Graduation speaker: Olivia Kirtley, the first woman and first person from industry, not public accounting, to become chairman of the board of directors of the American Institute of Certified Public Accountants

Kirtley is the first woman to head the American Institute of Certified Public Accountants (AICPA) at a time when the profession is seeing more women interested in the CPA field. Kirtley spent 10 years in public accounting, but has worked for the last 20 years at the Kentucky-based Vermont American Corp. She has risen to the top of the company, the world's largest manufacturer and marketer of power tool accessories, and is now the vice president of finance and CFO.

In her new leadership role, Kirtley has several key initiatives on her agenda.

She is working to reposition the profession to meet the challenges of the new millenium. She wants to increase the Institute's activity in the international arena: Major efforts are under way to harmonize accounting and auditing standards internationally. She wants to increase diversity in the profession, and she wants to examine the educational training CPAs undergo to make sure that schools are turning out broad-based business professionals, with strategic thinking, communication and leadership skills.
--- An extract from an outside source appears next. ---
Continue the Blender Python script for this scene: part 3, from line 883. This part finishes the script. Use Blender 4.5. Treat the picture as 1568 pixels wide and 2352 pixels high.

The CPA profession is going through some changing times, which makes it an interesting and challenging time for Kirtley to take over the helm of the Institute. The Tax Restructuring Act is changing the way many CPAs practice, the profession is examining the way CPAs get their training and U.S. standard setters are facing pressure from both critics at home and supporters of international standards worldwide.

And Kirtley believes the profession must be involved in public policy issues where CPAs' professional knowledge and competencies can make a contribution, for example in Social Security reform.

With more than 330,000 members, the AICPA is the premier national professional association for CPAs in the United States.